A strong debut season does not mean the National Collegiate Hockey Conference will not consider some changes, including to its postseason.

Commissioner Josh Fenton said the eight member school representatives asked the Colorado Springs-based league office staff to develop new playoff formats and present them for a possible vote at the league meetings in about two weeks.

"Will it be discussed? Absolutely," Fenton said.

The league office is sketching plans that include a six-team elimination tournament with two first-round campus-site series involving the bottom four seeds.

Those series winners become seeds Nos. 5-6 at the Frozen Faceoff in Minneapolis with the top four teams getting a bye weekend and advancing automatically to the Target Center.

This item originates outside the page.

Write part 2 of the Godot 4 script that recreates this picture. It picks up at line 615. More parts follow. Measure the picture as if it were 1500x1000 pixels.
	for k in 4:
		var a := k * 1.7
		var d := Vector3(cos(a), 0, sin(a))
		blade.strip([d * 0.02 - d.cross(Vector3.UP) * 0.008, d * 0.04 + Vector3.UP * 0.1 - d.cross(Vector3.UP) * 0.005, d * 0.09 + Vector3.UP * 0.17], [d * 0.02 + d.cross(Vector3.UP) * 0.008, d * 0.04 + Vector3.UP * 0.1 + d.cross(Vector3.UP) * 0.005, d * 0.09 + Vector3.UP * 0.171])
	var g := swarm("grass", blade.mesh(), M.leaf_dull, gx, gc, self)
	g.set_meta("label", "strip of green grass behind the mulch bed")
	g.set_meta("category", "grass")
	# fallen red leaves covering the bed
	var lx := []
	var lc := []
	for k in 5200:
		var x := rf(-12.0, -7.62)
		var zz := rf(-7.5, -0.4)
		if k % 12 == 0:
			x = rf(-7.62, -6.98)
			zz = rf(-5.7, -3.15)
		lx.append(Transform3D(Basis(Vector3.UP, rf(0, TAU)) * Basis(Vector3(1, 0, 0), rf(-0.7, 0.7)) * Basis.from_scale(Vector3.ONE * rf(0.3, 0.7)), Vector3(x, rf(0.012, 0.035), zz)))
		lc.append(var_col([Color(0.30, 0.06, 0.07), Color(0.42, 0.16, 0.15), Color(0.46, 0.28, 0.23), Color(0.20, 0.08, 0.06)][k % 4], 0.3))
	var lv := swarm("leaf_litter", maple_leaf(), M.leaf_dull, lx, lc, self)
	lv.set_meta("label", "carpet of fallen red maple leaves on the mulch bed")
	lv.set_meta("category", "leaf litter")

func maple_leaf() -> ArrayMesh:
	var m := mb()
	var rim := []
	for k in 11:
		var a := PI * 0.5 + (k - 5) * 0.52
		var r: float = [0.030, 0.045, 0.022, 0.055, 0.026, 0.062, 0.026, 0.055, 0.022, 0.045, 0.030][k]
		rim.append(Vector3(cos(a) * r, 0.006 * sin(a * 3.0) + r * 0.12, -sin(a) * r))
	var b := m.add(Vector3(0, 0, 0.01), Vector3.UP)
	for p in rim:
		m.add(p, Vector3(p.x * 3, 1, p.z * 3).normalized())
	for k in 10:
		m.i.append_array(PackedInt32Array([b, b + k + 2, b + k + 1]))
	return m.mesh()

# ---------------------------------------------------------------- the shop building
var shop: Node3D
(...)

The top two seeds would receive a bye into the Friday semifinals and face the winners of the Thursday quarterfinals.

Other options include all eight teams advancing to Minneapolis for a five-day tournament. Another would retain the current format of four campus-site quarterfinal series with the winners advancing to the tournament. The postseason winner garners an automatic NCAA Tournament berth.

The Target Center, which will undergo most of about $100 million in renovations over the next three years, is willing to consider changes.

"That is one of the great things about the Target Center staff," Fenton said.

It is also possible there may be no change if the league determines it would benefit financially while considering academic and scheduling demands.

Postseason profits pay 90 percent of the league operating costs, minus the officiating program, which is covered by the league members: Colorado College, Denver, Miami, Minnesota-Duluth, Nebraska-Omaha, North Dakota, St. Cloud State and Western Michigan.

Fenton said the recent playoffs were a success and made a profit.

He is hopeful the renovations will further enhance the fan experience and keep them coming back, eventually to the point the event draws large crowds regardless of the teams involved. North Dakota's presence boosted the inaugural attendance; 17,252 over two sessions (8,626 average) at the 20,500-seat arena.

"We were happy with what we had in the first year but having said that, we want to sell more tickets each and every year until we don't have any more to sell," Fenton said. "Our two top priorities are to make this the best possible experience for the students and the fans. If we do so, we are doing things correctly. Certainly, there were a lot of things we did well. There are certainly things we will tweak and improve on for the future. I would classify this season as a success."

Other offseason tweaks focus on streamlining internal processes, including the supplemental discipline process, and eliminating redundancy in bylaws and procedures.

Other positives include an active fan outreach via social media and league web site, and a proactive officiating program that focused on training officials during the season.